48 And Jehovah spoke to Moses that same day, saying,
Daarna sprak de HEERE tot Mozes, op dienzelfden dag, zeggende:
49 Go up into this mountain Abarim, mount Nebo, which is in the land of Moab, which is opposite Jericho; and behold the land of Canaan, which I give unto the children of Israel for a possession,
Klim op den berg Abarim (deze is de berg Nebo, die in het land van Moab is, die tegenover Jericho is), en zie het land Kanaan, dat Ik den kinderen Israels tot een bezitting geven zal;
50 and die on the mountain whither thou goest up, and be gathered unto thy peoples, as Aaron thy brother died on mount Hor, and was gathered unto his peoples;
En sterf op dien berg, waarheen gij opklimmen zult, en word vergaderd tot uw volken; gelijk als uw broeder Aaron stierf op den berg Hor, en werd tot zijn volken vergaderd.

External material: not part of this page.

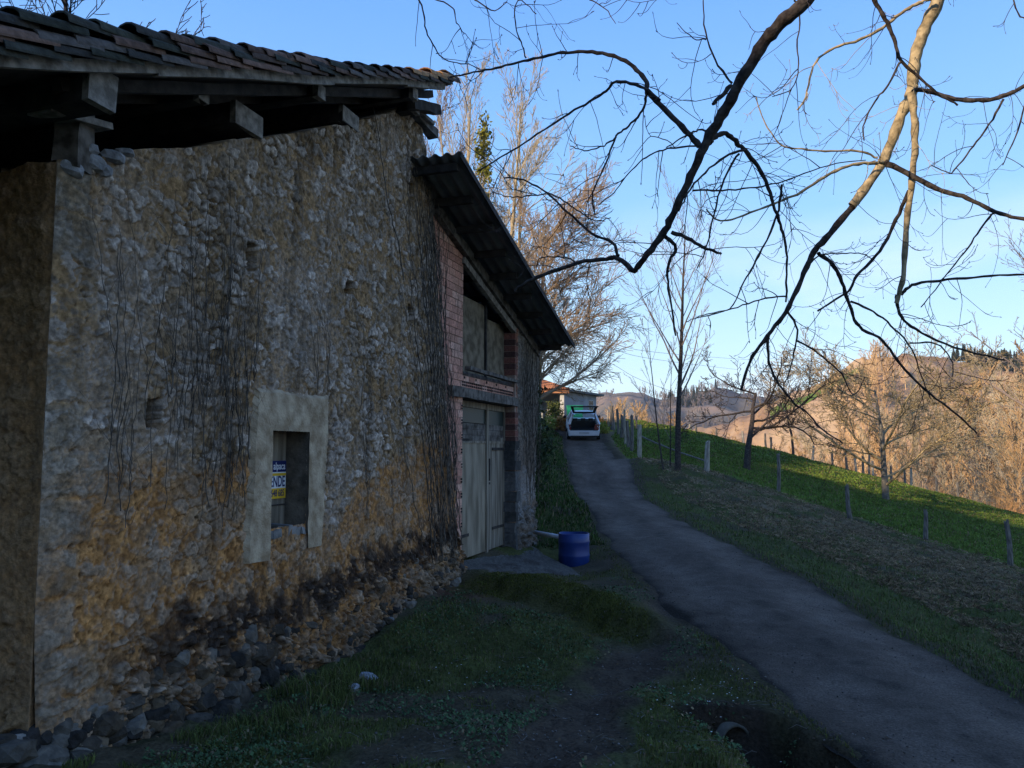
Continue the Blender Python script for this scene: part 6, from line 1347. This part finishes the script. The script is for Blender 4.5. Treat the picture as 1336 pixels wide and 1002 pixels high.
x, y = area(60000, -.45, .35, 3.4, 12.5, 1.3); wo_ = (x + 5) * WN[0] + y * WN[1]; nw = fbm(x * 1.1, y * 1.1, 500, 4); keep = (wo_ > .3) & (x < xl(y) - .15) & (seg_d(x, y, mud_path) > .3) & (nw > .50) & ~((x * WD[0] + y * WD[1] + 1.58 > 13.0) & (wo_ < 1.6)); x, y = x[keep], y[keep]; n = len(x)
def leaf_quads(x, y, z, r, tilt):
    n = len(x); a = rg.uniform(0, 6.28, n); u = np.stack([np.cos(a) * r, np.sin(a) * r, rg.uniform(-tilt, tilt, n) * r], -1); v = np.stack([-np.sin(a) * r * .7, np.cos(a) * r * .7, rg.uniform(-tilt, tilt, n) * r], -1); P = np.stack([x, y, z], -1)
    return np.stack([P - u, P + v, P + u, P - v], 1).reshape(-1, 3), np.arange(4 * n).reshape(-1, 4)
V_, F_ = leaf_quads(x, y, ground_z(x, y) + rg.uniform(.01, .055, n), rg.uniform(.006, .017, n), .8)
o = mk('weeds', V_, F_, M['grass'], None, False, cols=np.repeat(gcolor(n, (.060, .100, .040), .45), 4, 0)); tag(o, 'low broad leaved creeping weeds among the farmyard grass', 'weeds', None, 'stuff')
x, y = area(2600, -.45, .60, 3.4, 16, 1.3); wo_ = (x + 5) * WN[0] + y * WN[1]; keep = (wo_ > .2) & ((road_mask(x, y) < .25) | (rg.random(len(x)) < .15)); x, y = x[keep], y[keep]; n = len(x); z = np.where(road_mask(x, y) > -.1, base_z(x, y) + .03, ground_z(x, y) + .02)
V_, F_ = leaf_quads(x, y, z, rg.uniform(.006, .018, n), .6); o = mk('dead_leaves', V_, F_, M['grass'], None, False, cols=np.repeat(np.array([.11, .070, .038]) * rg.uniform(.4, 1.5, (n, 1)), 4, 0)); tag(o, 'small brown dead leaves scattered over the yard and lane edges', 'leaves', None, 'stuff')

# moss on the step below the ramp
x, y = area(90000, -.12, .20, 9.2, 13.2, 1.0); dl_ = seg_d(x, y, ledge); nm = fbm(x * 2.5, y * 2.5, 520, 4); keep = (dl_ < .02 + .75 * nm * rg.random(len(x)) ** .5) & (x < xl(y) - .1); x, y = x[keep], y[keep]; n = len(x)
c = np.array([.085, .088, .018]) * rg.uniform(.5, 1.5, (n, 1)); h = rg.uniform(.012, .035, n); blades('moss', np.stack([x, y, ground_z(x, y) - .005], -1), h, np.full(n, .006), M['grass'], c, .9, 'yellow green moss cushion along the step below the concrete ramp', 'moss')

51 because ye trespassed against me among the children of Israel at the waters of Meribah-Kadesh, in the wilderness of Zin; because ye hallowed me not in the midst of the children of Israel.
Omdat gijlieden u tegen Mij vergrepen hebt, in het midden der kinderen Israels, aan het twistwater te Kades, in de woestijn Zin; omdat gij Mij niet geheiligd hebt in het midden der kinderen Israels.
52 For thou shalt see the land before [thee]; but thou shalt not go thither unto the land which I give the children of Israel.
Want van tegenover zult gij dat land zien, maar daarheen niet inkomen, in het land, dat Ik den kinderen Israels geven zal.